Women play a large part in the work of the National Board of Censorship of Motion Pictures established by the People’s Institute of New York. In addition to the members of the Censoring Committee which includes many women, the National Board has some 300 correspondents in different parts of the country who are more or less officially identified with it and who work with women’s clubs, civic and social organizations, in addition to mayors, license bureaus, and others. The work of the national association is, therefore, fairly equally distributed between men and women.

It is not the pictures themselves that are necessarily the worst feature of the motion-picture theater, as the Board brings out and as social workers generally emphasize. The lack of ventilation, the fire hazard, the lack of protection for boys and girls are evils comparable with indecent films. On all those aspects of the problem of the people’s theater, groups of earnest men and women are working, securing ordinances, acting as inspectors and policewomen, and seeking to educate the patrons to demand decencies.

The standard for censorship set up by the Board is thus stated: “Broad problems, such as the effect of scenes of violence on the juvenile mind, still rest in an astonishing obscurity. It is impossible to get either from the lips of psychologists or from the penal statistics of the country, any conclusive verdict on this subject. In the same way, it is hard to distinguish between the immediate effect of a vulgar picture on the audience, which may be presumed to be degrading, and the ultimate effect which may, through reaction, be that of exciting the audience to a permanent disgust with vulgarity in all forms. In matters of this kind, the Board acts on the general assumption of all its members, which are general assumptions of people at large.”
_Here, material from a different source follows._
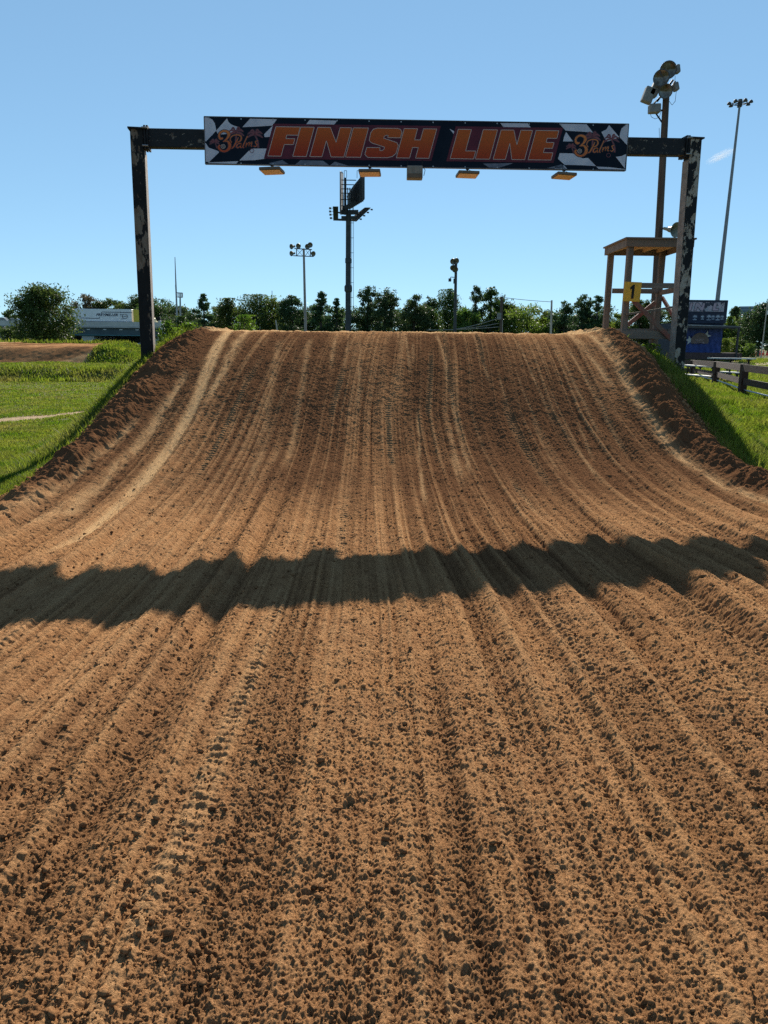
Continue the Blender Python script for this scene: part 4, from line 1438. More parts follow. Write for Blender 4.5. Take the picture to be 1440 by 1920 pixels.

The National Board does not and cannot relieve any community of its local responsibility. As “the motion-picture theater is essentially a form of public service which is licensed by the community for public welfare, the same kind of scrutiny should be applied to it that is applied to any public service monopoly, news-stand privilege or park concession.”

A compilation of material from all parts of the country as to existing laws and the methods used in regulating motion-picture theaters in America and Europe has been made by the National Board and these form a partial basis for general facts and principles set forth in a Model Ordinance devised by it with detailed suggestions applicable in all the cities of the country. This work of securing adequate legislation is often taken up locally by women’s clubs. For example, the Wisconsin Federation of Women’s Clubs vigorously supported a bill in the legislature, providing for a censorship of moving-picture films throughout the state.

Charlotte Rumbold is the intermediary between the National Board of Censorship of Picture Films and the St. Louis Police Court. A volunteer committee of which she was chairman made the St. Louis inspection of picture shows and dance halls. Officers of the Good Citizenship Club of Boise, Idaho, a women’s association, act as an advisory committee with the Law Enforcement League and Ministerial Association in censoring movies.

Private enterprise joins with public-spirited women in securing model motion-picture shows. In Boston, Josephine Clement is the manager of the Bijou Dream Motion Picture Theater and has had five years’ experience in providing the public with a model theater. Plans for similar theaters are afoot in two cities. Mrs. Clement declares from her experience that they are self-supporting and a great deal more satisfactory to the owner than those which invite constant interference.

Motion-picture films are really receiving more attention than the plays and comic operas and vaudeville shows which are supported by people who care less for the movies. Thus the percentage of innocuous films probably is lower or is becoming lower than the percentage of innocuous plays in other theaters.